Traditional breeding trials for tomatoes still occur at the station. However, several of the research trials now take place at the molecular level. These trials let the plants grow to about 5 or 6 inches and then run a sample through a polymerase chain reaction machine to test for markers indicating desired traits. If those markers aren’t there, then the plant is tossed and the trial is restarted. The method can be time-saving.

“We pretty much have the perfect climate for tomato research,” said Smith. “The moisture conditions makes it a good environment to test for early blight and late blight.” The Mountain Horticultural Crops Research Station does more tomato research than any other station in the state, but that doesn’t mean that’s all the crop research taking place. Other research programs include aquaculture, vegetable crops, soil conservation, pest management and apple research. The station is a leader in the Southeast in apple research. The station is also involved in biofuels research and grows plots of miscanthus and sugar cane for potential biofuel production.

Ornamental trees growing in the greenhouse at the Mountain Horticultural Crops Research Station.

Ornamental trees growing in the greenhouse at the Mountain Horticultural Crops Research Station.

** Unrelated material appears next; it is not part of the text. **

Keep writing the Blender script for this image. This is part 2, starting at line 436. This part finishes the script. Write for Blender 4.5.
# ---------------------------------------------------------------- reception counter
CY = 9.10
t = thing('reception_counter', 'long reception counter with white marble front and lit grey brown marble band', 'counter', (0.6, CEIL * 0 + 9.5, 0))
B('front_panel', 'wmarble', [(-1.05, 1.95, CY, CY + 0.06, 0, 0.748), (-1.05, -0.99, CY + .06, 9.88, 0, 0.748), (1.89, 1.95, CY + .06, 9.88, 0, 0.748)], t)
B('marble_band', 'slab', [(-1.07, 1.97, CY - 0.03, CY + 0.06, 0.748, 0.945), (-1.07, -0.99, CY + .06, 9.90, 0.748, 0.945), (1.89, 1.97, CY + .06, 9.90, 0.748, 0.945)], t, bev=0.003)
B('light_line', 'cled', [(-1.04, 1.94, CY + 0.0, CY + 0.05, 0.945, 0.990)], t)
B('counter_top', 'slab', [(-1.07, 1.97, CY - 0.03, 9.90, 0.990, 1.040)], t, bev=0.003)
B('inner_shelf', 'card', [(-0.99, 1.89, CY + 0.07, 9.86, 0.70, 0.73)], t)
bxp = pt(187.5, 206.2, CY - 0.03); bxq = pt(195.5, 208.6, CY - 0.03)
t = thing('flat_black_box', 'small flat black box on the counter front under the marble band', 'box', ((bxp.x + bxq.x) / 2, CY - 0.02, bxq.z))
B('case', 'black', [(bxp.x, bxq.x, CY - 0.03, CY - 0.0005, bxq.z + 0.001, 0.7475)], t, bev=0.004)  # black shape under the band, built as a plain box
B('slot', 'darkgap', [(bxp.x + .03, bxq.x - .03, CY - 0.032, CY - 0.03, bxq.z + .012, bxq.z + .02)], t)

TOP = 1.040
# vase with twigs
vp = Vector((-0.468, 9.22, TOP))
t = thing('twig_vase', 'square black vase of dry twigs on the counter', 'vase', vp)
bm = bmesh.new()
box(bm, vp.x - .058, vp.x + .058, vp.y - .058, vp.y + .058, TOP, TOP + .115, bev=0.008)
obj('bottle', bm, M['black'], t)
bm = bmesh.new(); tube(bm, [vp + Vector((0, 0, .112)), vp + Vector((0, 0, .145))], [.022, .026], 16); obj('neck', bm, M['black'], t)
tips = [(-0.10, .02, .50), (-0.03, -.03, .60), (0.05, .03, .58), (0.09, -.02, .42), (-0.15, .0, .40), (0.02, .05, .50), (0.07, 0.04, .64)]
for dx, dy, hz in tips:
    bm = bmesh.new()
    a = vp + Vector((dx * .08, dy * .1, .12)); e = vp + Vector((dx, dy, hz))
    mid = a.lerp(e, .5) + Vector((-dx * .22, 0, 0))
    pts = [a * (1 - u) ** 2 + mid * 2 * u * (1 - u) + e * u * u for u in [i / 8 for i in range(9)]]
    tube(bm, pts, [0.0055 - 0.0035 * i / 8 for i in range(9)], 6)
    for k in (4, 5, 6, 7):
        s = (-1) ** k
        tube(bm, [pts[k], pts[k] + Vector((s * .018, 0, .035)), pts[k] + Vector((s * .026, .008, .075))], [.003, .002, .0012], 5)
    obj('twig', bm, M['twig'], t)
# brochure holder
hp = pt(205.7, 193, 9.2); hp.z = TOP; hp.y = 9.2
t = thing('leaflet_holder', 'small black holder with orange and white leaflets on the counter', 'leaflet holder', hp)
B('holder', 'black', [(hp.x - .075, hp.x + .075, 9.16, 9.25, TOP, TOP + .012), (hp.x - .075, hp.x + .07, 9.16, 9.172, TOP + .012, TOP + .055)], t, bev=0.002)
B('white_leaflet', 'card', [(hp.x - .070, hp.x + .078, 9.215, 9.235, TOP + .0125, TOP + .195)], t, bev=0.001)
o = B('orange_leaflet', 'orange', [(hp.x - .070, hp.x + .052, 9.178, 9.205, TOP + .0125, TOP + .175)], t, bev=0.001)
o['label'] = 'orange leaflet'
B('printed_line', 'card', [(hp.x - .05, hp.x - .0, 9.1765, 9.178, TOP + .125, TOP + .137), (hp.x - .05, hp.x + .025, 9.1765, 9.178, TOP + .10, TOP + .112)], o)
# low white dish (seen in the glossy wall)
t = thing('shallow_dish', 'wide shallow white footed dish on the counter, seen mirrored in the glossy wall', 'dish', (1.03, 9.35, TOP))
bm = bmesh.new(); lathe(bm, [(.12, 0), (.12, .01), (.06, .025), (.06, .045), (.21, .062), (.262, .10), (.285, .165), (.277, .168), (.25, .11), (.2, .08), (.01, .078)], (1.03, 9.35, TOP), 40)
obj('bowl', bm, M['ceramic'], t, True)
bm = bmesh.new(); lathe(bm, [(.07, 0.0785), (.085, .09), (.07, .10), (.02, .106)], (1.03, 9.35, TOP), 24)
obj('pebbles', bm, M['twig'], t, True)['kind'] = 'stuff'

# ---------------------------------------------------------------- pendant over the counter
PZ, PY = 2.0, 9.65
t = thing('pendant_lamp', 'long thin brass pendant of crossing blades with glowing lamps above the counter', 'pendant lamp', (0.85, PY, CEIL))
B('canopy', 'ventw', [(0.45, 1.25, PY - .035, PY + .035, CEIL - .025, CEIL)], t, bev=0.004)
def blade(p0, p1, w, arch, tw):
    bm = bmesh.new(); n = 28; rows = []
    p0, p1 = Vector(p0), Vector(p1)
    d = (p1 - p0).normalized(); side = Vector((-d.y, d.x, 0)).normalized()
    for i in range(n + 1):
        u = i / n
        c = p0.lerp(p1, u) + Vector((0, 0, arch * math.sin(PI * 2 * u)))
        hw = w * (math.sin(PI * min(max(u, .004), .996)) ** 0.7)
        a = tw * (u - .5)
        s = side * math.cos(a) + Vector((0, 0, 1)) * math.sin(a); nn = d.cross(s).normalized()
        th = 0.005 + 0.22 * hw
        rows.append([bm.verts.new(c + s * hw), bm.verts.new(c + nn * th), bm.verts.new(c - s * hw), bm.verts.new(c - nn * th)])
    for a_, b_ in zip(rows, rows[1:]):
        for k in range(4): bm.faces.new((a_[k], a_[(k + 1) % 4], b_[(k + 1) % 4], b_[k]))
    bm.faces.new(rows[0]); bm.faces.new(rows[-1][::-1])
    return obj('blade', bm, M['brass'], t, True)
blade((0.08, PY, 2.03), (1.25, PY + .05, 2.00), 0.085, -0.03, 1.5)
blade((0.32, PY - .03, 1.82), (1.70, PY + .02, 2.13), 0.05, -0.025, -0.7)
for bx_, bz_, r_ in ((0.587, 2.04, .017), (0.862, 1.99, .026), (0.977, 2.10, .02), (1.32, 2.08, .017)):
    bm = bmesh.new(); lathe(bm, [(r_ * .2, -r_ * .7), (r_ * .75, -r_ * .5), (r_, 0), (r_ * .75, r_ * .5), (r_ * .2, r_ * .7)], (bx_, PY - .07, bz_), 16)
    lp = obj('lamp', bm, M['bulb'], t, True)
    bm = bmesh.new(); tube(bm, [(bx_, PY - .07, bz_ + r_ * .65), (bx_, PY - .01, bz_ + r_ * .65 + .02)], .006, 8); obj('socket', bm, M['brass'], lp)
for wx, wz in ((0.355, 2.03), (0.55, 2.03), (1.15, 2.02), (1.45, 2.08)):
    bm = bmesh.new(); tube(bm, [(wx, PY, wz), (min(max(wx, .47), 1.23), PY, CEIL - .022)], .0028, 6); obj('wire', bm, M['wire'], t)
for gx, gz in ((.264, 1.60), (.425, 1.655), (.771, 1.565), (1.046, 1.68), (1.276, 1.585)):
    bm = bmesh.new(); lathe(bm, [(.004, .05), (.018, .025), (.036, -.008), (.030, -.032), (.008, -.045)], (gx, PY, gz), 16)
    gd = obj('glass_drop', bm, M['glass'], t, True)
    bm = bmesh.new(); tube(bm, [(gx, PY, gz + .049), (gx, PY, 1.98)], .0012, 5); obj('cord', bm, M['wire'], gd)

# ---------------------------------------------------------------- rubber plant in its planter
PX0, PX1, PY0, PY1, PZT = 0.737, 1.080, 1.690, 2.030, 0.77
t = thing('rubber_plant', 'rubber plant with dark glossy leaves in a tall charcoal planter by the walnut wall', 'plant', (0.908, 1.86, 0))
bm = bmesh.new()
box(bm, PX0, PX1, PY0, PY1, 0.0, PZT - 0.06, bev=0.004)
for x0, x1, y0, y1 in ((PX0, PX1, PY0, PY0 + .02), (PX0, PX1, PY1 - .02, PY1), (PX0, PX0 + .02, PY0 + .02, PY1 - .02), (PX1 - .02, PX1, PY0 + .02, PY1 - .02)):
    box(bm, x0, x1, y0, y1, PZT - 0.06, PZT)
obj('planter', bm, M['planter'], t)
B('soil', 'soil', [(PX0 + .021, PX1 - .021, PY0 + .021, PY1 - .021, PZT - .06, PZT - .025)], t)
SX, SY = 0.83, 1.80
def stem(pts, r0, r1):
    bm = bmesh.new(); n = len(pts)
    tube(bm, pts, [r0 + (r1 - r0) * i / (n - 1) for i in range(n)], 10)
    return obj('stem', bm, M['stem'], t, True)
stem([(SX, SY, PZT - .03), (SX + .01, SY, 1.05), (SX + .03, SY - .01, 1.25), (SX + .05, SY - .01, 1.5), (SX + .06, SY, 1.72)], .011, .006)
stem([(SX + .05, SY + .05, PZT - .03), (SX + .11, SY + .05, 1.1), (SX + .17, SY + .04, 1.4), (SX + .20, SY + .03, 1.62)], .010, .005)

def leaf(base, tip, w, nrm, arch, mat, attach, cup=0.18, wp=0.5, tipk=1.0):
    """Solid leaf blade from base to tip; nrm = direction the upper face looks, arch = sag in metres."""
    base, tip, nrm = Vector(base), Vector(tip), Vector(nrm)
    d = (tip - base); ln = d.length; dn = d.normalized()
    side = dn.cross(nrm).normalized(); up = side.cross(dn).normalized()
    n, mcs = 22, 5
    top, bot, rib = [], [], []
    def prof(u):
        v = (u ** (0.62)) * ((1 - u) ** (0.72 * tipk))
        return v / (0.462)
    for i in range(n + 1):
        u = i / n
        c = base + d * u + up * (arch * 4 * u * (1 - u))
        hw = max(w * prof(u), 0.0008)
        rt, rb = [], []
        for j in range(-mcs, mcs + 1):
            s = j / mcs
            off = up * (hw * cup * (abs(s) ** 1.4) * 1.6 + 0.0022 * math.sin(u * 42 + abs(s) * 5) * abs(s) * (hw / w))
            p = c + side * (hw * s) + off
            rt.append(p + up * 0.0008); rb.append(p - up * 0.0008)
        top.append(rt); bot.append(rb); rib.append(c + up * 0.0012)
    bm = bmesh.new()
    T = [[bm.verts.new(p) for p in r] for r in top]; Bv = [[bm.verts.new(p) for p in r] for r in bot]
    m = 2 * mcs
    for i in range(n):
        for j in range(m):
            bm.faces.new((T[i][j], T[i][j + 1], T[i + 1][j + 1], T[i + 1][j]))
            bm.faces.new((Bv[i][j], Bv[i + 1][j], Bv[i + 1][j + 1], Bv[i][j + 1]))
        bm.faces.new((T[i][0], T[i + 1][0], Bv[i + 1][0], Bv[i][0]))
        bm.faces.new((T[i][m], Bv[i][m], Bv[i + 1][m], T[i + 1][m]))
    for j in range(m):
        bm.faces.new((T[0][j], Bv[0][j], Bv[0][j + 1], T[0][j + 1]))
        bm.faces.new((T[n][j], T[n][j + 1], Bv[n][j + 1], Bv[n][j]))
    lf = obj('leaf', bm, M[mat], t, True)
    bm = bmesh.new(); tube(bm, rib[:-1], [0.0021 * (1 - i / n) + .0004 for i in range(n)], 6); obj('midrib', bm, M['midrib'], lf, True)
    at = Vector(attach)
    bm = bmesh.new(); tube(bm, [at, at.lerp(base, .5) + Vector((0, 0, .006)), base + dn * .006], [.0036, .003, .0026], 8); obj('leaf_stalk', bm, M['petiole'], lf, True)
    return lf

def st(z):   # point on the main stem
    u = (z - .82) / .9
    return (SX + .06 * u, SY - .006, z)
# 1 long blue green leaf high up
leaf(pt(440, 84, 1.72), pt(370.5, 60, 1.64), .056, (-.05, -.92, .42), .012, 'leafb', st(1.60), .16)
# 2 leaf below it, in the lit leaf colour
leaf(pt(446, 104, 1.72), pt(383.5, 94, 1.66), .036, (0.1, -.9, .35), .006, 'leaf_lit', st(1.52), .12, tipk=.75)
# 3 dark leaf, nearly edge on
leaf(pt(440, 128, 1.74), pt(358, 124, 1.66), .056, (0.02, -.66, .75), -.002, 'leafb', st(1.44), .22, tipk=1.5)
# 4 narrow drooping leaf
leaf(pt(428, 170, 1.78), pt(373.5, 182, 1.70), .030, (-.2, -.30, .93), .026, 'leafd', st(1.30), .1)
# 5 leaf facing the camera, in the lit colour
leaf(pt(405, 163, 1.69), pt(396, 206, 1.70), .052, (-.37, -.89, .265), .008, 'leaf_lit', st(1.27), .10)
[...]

This station also conducts research on ornamental plants. Several breeding projects from these trials can be found in stores, including the N.C. Nursery and Landscape Association’s release of the Little Ruby Dogwood. The station was also used in field trials for a sterile ornamental grass that won’t spread called My Fair Maiden. This variety should be released this year.

This time of year the station has about 50 people working on staff or as faculty researchers and support staff. In the summer, the number can easily swell to more than 100. Among the structures on the site is housing for graduate students finishing their research projects.

The station hosts numerous tours, workshops and field days. Annual field days include Fresh Market Tomato and Vegetable Field Day and Plow Day. An Apple and Peach Field Day and Nursery and Landscape Field Day are held every other year. With the help of local food banks and gleaning programs, the station donates its produce to those in need.

In North Carolina, mid-winter may have us in its grip. But the work being done right now at this station could affect the delicious, red tomatoes we might see at farmers markets and grocery stores in the years to come.